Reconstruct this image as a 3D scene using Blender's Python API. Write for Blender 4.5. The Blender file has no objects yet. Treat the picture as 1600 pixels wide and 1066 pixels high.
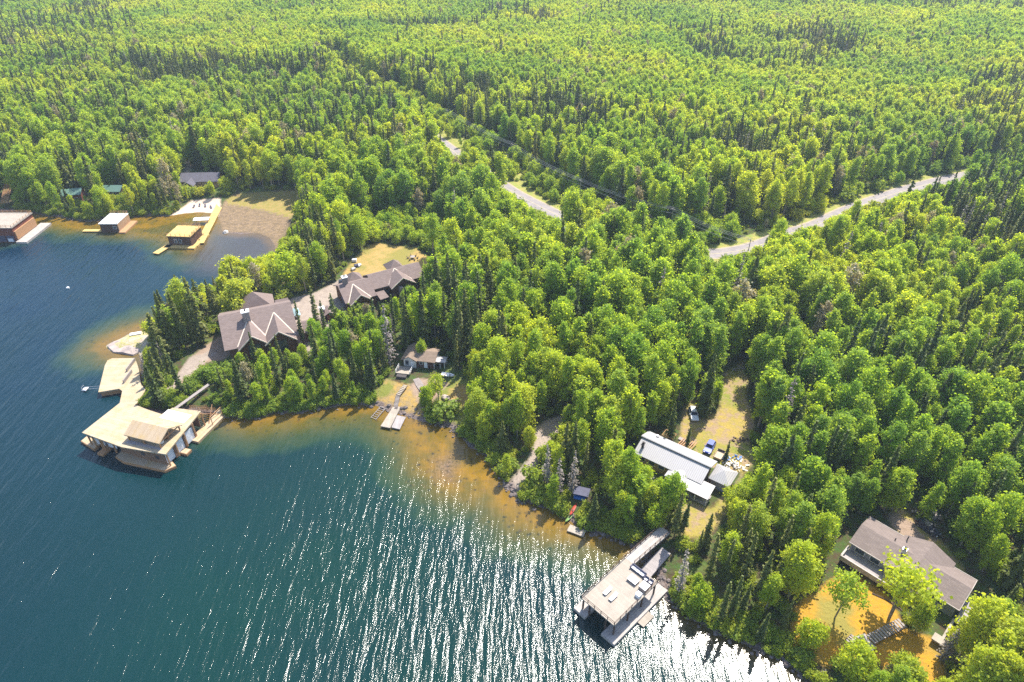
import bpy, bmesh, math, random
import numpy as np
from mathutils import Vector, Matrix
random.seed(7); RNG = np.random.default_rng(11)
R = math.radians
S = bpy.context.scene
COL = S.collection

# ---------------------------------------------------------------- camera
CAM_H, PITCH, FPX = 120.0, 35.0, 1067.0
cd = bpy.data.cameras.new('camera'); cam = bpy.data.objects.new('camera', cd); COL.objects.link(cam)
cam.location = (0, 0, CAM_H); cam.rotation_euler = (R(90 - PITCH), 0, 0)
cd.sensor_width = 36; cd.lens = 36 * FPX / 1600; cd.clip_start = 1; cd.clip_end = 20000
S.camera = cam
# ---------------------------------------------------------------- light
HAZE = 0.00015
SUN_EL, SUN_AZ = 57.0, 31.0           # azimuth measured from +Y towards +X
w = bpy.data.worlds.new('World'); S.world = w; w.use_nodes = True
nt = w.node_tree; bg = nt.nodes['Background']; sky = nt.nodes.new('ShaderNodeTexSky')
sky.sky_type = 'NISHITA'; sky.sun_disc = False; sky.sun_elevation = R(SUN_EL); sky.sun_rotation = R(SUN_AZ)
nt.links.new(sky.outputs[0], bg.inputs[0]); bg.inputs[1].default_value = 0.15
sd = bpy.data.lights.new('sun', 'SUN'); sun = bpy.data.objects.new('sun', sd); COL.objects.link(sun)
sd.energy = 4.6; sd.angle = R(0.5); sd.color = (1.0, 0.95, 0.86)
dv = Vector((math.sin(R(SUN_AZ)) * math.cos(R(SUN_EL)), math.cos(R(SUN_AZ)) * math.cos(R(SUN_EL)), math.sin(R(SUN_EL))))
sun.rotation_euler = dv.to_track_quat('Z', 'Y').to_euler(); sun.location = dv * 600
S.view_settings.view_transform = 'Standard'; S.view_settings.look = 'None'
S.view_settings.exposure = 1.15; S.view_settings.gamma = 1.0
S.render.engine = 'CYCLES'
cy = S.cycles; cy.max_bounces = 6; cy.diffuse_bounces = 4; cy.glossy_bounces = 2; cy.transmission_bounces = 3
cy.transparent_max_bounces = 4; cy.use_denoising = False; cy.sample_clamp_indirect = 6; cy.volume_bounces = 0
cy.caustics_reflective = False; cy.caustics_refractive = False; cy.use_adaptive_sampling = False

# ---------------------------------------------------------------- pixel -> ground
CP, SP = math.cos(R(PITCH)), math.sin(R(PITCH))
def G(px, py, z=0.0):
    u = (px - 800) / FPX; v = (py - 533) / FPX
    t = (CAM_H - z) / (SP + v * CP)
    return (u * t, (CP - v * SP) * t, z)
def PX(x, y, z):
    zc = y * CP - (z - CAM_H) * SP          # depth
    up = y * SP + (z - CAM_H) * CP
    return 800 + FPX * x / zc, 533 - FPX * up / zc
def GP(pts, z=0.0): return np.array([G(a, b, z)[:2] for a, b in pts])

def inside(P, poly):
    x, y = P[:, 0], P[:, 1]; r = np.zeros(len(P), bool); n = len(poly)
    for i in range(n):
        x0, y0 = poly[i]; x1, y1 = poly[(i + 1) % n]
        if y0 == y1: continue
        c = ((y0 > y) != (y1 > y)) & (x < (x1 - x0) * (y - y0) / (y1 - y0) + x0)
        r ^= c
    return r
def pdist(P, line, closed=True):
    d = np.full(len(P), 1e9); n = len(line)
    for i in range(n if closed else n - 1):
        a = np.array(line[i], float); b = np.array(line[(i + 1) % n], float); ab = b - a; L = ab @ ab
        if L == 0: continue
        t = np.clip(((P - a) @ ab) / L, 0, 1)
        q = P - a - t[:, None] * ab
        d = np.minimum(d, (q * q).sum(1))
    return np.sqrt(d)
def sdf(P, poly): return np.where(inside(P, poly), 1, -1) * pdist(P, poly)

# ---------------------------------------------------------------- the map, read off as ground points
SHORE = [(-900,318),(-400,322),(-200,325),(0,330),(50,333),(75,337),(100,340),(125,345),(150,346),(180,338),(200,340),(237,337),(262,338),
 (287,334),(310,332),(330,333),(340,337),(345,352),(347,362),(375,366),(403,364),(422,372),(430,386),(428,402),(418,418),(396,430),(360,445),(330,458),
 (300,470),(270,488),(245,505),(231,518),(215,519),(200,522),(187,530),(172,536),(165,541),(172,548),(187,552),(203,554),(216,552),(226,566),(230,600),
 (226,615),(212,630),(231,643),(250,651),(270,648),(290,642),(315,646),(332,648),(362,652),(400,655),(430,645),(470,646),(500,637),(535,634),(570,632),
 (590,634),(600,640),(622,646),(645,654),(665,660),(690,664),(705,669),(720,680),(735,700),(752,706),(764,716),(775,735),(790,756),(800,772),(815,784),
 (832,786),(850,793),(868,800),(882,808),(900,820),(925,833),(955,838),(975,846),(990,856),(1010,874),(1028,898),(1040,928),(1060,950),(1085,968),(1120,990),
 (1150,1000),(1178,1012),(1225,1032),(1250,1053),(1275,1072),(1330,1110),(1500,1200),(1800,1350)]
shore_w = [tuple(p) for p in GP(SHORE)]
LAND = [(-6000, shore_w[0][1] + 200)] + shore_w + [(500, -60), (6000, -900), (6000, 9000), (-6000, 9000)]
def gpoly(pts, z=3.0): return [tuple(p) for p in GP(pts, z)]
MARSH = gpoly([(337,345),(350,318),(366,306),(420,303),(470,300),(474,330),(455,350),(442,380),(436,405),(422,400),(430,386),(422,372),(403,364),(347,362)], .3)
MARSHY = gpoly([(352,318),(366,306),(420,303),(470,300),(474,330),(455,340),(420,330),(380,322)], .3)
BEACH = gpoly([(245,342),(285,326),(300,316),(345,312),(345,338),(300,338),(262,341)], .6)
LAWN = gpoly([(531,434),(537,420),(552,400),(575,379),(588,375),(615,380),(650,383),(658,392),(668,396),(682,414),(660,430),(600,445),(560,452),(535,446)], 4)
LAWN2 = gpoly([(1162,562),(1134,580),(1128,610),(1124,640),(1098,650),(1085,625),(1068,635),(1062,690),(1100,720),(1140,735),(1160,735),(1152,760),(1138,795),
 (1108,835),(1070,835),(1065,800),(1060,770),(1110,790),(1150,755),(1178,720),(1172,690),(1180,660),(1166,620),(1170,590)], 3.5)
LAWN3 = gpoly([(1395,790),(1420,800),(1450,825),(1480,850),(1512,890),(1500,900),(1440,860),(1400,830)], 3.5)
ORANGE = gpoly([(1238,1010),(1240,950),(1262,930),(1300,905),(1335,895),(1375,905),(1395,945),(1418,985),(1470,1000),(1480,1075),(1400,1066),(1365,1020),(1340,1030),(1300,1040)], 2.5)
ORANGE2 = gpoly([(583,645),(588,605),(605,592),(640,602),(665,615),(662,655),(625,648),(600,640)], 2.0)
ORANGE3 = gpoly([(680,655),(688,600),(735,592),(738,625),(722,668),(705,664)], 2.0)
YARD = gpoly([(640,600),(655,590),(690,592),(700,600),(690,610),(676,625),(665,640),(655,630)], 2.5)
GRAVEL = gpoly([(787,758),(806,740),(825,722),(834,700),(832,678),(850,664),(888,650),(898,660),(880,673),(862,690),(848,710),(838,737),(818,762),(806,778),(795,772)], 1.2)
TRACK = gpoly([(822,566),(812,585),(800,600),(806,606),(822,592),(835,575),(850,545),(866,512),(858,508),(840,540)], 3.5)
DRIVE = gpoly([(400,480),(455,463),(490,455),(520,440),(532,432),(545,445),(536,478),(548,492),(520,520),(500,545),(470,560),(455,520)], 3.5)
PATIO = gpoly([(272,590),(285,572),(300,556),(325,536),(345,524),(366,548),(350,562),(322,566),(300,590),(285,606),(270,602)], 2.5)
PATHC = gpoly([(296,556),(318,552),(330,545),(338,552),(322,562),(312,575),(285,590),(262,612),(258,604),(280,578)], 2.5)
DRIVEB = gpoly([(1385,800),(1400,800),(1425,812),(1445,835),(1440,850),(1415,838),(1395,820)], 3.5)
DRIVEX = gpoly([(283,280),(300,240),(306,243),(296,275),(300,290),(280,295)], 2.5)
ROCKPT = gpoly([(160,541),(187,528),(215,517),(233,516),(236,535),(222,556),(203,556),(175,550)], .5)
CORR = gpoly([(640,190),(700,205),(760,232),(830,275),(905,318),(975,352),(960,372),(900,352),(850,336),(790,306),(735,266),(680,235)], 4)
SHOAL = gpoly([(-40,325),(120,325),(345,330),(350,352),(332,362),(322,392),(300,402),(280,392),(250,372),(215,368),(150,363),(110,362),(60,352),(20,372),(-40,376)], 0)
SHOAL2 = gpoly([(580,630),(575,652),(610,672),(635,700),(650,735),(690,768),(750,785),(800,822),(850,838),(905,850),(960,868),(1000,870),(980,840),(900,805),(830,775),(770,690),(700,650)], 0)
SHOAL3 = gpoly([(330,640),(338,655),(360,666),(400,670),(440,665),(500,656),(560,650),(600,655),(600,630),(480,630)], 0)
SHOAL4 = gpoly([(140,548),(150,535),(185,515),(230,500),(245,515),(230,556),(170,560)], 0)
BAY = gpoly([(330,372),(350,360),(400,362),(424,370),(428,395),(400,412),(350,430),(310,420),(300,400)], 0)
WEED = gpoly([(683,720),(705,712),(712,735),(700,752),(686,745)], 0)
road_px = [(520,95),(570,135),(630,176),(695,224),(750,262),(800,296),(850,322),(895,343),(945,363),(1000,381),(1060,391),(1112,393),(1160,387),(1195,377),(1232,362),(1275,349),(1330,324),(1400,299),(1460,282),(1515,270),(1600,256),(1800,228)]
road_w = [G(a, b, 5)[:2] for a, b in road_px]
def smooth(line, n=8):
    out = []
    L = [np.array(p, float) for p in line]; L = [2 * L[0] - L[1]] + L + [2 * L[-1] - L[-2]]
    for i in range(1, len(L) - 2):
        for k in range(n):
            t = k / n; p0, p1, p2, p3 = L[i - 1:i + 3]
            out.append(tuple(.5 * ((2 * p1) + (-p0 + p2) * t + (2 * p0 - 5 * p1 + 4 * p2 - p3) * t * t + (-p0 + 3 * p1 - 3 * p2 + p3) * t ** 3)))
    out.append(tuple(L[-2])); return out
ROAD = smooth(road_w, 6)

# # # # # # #

§ Task instructions:
Without any pictures, reproduce the lines from the first one in the material through the line that has "COL = S.collection", exactly as they appear.

§ Expected output:
Reconstruct this image as a 3D scene using Blender's Python API. Write for Blender 4.5. The Blender file has no objects yet. Treat the picture as 1600 pixels wide and 1066 pixels high.
import bpy, bmesh, math, random
import numpy as np
from mathutils import Vector, Matrix
random.seed(7); RNG = np.random.default_rng(11)
R = math.radians
S = bpy.context.scene
COL = S.collection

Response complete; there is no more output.